* **Goal**: Transcribe all records exactly.
************
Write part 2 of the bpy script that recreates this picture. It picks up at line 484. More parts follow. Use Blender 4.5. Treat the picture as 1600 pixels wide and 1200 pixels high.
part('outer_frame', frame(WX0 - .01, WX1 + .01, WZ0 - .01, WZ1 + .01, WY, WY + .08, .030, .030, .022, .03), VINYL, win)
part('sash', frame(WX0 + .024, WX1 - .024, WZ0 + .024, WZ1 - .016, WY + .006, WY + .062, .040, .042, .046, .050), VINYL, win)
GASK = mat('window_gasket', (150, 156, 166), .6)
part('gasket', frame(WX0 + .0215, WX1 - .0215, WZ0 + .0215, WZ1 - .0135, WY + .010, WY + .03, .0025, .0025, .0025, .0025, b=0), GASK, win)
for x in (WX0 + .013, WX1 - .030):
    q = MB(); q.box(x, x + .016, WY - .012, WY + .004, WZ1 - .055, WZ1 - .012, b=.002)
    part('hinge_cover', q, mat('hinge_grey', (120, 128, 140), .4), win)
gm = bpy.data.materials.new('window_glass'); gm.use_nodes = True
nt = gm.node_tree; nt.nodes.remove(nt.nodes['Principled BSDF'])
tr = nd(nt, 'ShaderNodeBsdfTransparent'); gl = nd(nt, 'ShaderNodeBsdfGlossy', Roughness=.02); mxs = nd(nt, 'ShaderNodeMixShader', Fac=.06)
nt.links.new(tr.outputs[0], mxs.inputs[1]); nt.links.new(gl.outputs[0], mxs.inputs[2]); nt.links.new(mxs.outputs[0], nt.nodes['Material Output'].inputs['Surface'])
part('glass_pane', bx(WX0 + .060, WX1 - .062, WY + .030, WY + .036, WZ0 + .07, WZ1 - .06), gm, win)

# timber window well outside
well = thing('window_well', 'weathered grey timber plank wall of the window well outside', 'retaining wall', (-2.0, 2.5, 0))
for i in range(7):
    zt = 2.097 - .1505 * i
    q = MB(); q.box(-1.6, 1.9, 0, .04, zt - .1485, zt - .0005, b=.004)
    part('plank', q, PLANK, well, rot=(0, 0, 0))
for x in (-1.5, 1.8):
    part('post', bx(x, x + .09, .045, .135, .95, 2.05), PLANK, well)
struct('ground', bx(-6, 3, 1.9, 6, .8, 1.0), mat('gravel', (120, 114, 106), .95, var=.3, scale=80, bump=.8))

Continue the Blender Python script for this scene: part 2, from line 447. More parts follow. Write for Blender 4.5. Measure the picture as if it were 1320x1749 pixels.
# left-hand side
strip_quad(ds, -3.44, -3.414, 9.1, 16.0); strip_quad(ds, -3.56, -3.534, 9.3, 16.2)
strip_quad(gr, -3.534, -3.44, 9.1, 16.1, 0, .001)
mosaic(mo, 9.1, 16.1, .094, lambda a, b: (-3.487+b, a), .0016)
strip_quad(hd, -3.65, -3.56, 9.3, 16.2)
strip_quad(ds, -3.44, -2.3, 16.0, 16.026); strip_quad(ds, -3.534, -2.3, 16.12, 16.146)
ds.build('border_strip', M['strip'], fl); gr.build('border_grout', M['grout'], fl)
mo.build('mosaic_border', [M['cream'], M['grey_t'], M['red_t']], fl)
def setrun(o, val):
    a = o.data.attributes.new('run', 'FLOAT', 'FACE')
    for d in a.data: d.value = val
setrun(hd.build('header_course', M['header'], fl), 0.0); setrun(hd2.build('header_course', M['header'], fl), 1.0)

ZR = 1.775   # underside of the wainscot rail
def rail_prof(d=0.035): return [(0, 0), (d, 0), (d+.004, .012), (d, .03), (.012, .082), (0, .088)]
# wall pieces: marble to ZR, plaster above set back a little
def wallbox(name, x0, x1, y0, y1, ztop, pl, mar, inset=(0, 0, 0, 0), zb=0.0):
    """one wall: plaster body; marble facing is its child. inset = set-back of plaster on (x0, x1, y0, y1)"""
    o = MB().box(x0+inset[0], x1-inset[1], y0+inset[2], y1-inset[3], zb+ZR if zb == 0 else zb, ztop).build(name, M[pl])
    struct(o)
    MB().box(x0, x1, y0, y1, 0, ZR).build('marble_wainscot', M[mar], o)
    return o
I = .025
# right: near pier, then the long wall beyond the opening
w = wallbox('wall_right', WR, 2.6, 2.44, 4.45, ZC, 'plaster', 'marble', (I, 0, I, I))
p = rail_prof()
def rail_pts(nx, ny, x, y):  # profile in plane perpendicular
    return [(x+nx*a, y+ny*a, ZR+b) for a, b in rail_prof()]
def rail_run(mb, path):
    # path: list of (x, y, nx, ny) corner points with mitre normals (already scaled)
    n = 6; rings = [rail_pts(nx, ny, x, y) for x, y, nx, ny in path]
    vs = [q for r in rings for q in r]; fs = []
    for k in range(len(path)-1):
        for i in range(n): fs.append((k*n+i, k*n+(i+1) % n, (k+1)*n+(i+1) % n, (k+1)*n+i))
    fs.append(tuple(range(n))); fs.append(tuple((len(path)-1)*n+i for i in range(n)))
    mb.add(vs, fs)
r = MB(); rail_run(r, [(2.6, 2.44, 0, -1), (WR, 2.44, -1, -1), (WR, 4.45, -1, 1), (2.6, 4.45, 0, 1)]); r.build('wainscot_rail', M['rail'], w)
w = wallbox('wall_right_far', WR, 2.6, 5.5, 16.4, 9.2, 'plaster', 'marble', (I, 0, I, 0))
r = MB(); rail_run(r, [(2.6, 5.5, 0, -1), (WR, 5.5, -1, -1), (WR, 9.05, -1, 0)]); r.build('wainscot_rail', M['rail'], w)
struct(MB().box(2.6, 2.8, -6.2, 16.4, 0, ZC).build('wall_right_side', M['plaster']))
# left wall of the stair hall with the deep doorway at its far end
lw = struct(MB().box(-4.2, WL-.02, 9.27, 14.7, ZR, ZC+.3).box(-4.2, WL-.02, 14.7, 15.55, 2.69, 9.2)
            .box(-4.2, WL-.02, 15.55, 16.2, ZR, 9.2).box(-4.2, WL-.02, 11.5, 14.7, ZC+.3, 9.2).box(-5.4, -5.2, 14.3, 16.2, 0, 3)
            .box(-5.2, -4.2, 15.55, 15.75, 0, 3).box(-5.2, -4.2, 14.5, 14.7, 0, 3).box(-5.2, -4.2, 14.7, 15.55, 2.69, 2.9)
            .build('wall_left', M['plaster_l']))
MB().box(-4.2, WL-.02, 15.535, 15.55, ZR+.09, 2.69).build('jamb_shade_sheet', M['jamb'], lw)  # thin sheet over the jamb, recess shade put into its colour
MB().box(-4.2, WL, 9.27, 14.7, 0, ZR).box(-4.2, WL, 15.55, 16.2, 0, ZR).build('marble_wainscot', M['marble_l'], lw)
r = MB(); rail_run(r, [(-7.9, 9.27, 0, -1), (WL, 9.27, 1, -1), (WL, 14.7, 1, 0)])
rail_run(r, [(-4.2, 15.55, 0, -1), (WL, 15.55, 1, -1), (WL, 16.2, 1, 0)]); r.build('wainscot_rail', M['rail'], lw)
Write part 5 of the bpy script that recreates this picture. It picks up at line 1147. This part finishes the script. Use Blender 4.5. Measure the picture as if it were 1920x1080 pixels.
************
* **Complete output**:
Write part 2 of the bpy script that recreates this picture. It picks up at line 484. More parts follow. Use Blender 4.5. Treat the picture as 1600 pixels wide and 1200 pixels high.
part('outer_frame', frame(WX0 - .01, WX1 + .01, WZ0 - .01, WZ1 + .01, WY, WY + .08, .030, .030, .022, .03), VINYL, win)
part('sash', frame(WX0 + .024, WX1 - .024, WZ0 + .024, WZ1 - .016, WY + .006, WY + .062, .040, .042, .046, .050), VINYL, win)
GASK = mat('window_gasket', (150, 156, 166), .6)
part('gasket', frame(WX0 + .0215, WX1 - .0215, WZ0 + .0215, WZ1 - .0135, WY + .010, WY + .03, .0025, .0025, .0025, .0025, b=0), GASK, win)
for x in (WX0 + .013, WX1 - .030):
    q = MB(); q.box(x, x + .016, WY - .012, WY + .004, WZ1 - .055, WZ1 - .012, b=.002)
    part('hinge_cover', q, mat('hinge_grey', (120, 128, 140), .4), win)
gm = bpy.data.materials.new('window_glass'); gm.use_nodes = True
nt = gm.node_tree; nt.nodes.remove(nt.nodes['Principled BSDF'])
tr = nd(nt, 'ShaderNodeBsdfTransparent'); gl = nd(nt, 'ShaderNodeBsdfGlossy', Roughness=.02); mxs = nd(nt, 'ShaderNodeMixShader', Fac=.06)
nt.links.new(tr.outputs[0], mxs.inputs[1]); nt.links.new(gl.outputs[0], mxs.inputs[2]); nt.links.new(mxs.outputs[0], nt.nodes['Material Output'].inputs['Surface'])
part('glass_pane', bx(WX0 + .060, WX1 - .062, WY + .030, WY + .036, WZ0 + .07, WZ1 - .06), gm, win)

# timber window well outside
well = thing('window_well', 'weathered grey timber plank wall of the window well outside', 'retaining wall', (-2.0, 2.5, 0))
for i in range(7):
    zt = 2.097 - .1505 * i
    q = MB(); q.box(-1.6, 1.9, 0, .04, zt - .1485, zt - .0005, b=.004)
    part('plank', q, PLANK, well, rot=(0, 0, 0))
for x in (-1.5, 1.8):
    part('post', bx(x, x + .09, .045, .135, .95, 2.05), PLANK, well)
struct('ground', bx(-6, 3, 1.9, 6, .8, 1.0), mat('gravel', (120, 114, 106), .95, var=.3, scale=80, bump=.8))

Continue the Blender Python script for this scene: part 2, from line 447. More parts follow. Write for Blender 4.5. Measure the picture as if it were 1320x1749 pixels.
# left-hand side
strip_quad(ds, -3.44, -3.414, 9.1, 16.0); strip_quad(ds, -3.56, -3.534, 9.3, 16.2)
strip_quad(gr, -3.534, -3.44, 9.1, 16.1, 0, .001)
mosaic(mo, 9.1, 16.1, .094, lambda a, b: (-3.487+b, a), .0016)
strip_quad(hd, -3.65, -3.56, 9.3, 16.2)
strip_quad(ds, -3.44, -2.3, 16.0, 16.026); strip_quad(ds, -3.534, -2.3, 16.12, 16.146)
ds.build('border_strip', M['strip'], fl); gr.build('border_grout', M['grout'], fl)
mo.build('mosaic_border', [M['cream'], M['grey_t'], M['red_t']], fl)
def setrun(o, val):
    a = o.data.attributes.new('run', 'FLOAT', 'FACE')
    for d in a.data: d.value = val
setrun(hd.build('header_course', M['header'], fl), 0.0); setrun(hd2.build('header_course', M['header'], fl), 1.0)

ZR = 1.775   # underside of the wainscot rail
def rail_prof(d=0.035): return [(0, 0), (d, 0), (d+.004, .012), (d, .03), (.012, .082), (0, .088)]
# wall pieces: marble to ZR, plaster above set back a little
def wallbox(name, x0, x1, y0, y1, ztop, pl, mar, inset=(0, 0, 0, 0), zb=0.0):
    """one wall: plaster body; marble facing is its child. inset = set-back of plaster on (x0, x1, y0, y1)"""
    o = MB().box(x0+inset[0], x1-inset[1], y0+inset[2], y1-inset[3], zb+ZR if zb == 0 else zb, ztop).build(name, M[pl])
    struct(o)
    MB().box(x0, x1, y0, y1, 0, ZR).build('marble_wainscot', M[mar], o)
    return o
I = .025
# right: near pier, then the long wall beyond the opening
w = wallbox('wall_right', WR, 2.6, 2.44, 4.45, ZC, 'plaster', 'marble', (I, 0, I, I))
p = rail_prof()
def rail_pts(nx, ny, x, y):  # profile in plane perpendicular
    return [(x+nx*a, y+ny*a, ZR+b) for a, b in rail_prof()]
def rail_run(mb, path):
    # path: list of (x, y, nx, ny) corner points with mitre normals (already scaled)
    n = 6; rings = [rail_pts(nx, ny, x, y) for x, y, nx, ny in path]
    vs = [q for r in rings for q in r]; fs = []
    for k in range(len(path)-1):
        for i in range(n): fs.append((k*n+i, k*n+(i+1) % n, (k+1)*n+(i+1) % n, (k+1)*n+i))
    fs.append(tuple(range(n))); fs.append(tuple((len(path)-1)*n+i for i in range(n)))
    mb.add(vs, fs)
r = MB(); rail_run(r, [(2.6, 2.44, 0, -1), (WR, 2.44, -1, -1), (WR, 4.45, -1, 1), (2.6, 4.45, 0, 1)]); r.build('wainscot_rail', M['rail'], w)
w = wallbox('wall_right_far', WR, 2.6, 5.5, 16.4, 9.2, 'plaster', 'marble', (I, 0, I, 0))
r = MB(); rail_run(r, [(2.6, 5.5, 0, -1), (WR, 5.5, -1, -1), (WR, 9.05, -1, 0)]); r.build('wainscot_rail', M['rail'], w)
struct(MB().box(2.6, 2.8, -6.2, 16.4, 0, ZC).build('wall_right_side', M['plaster']))
# left wall of the stair hall with the deep doorway at its far end
lw = struct(MB().box(-4.2, WL-.02, 9.27, 14.7, ZR, ZC+.3).box(-4.2, WL-.02, 14.7, 15.55, 2.69, 9.2)
            .box(-4.2, WL-.02, 15.55, 16.2, ZR, 9.2).box(-4.2, WL-.02, 11.5, 14.7, ZC+.3, 9.2).box(-5.4, -5.2, 14.3, 16.2, 0, 3)
            .box(-5.2, -4.2, 15.55, 15.75, 0, 3).box(-5.2, -4.2, 14.5, 14.7, 0, 3).box(-5.2, -4.2, 14.7, 15.55, 2.69, 2.9)
            .build('wall_left', M['plaster_l']))
MB().box(-4.2, WL-.02, 15.535, 15.55, ZR+.09, 2.69).build('jamb_shade_sheet', M['jamb'], lw)  # thin sheet over the jamb, recess shade put into its colour
MB().box(-4.2, WL, 9.27, 14.7, 0, ZR).box(-4.2, WL, 15.55, 16.2, 0, ZR).build('marble_wainscot', M['marble_l'], lw)
r = MB(); rail_run(r, [(-7.9, 9.27, 0, -1), (WL, 9.27, 1, -1), (WL, 14.7, 1, 0)])
rail_run(r, [(-4.2, 15.55, 0, -1), (WL, 15.55, 1, -1), (WL, 16.2, 1, 0)]); r.build('wainscot_rail', M['rail'], lw)
Write part 5 of the bpy script that recreates this picture. It picks up at line 1147. This part finishes the script. Use Blender 4.5. Measure the picture as if it were 1920x1080 pixels.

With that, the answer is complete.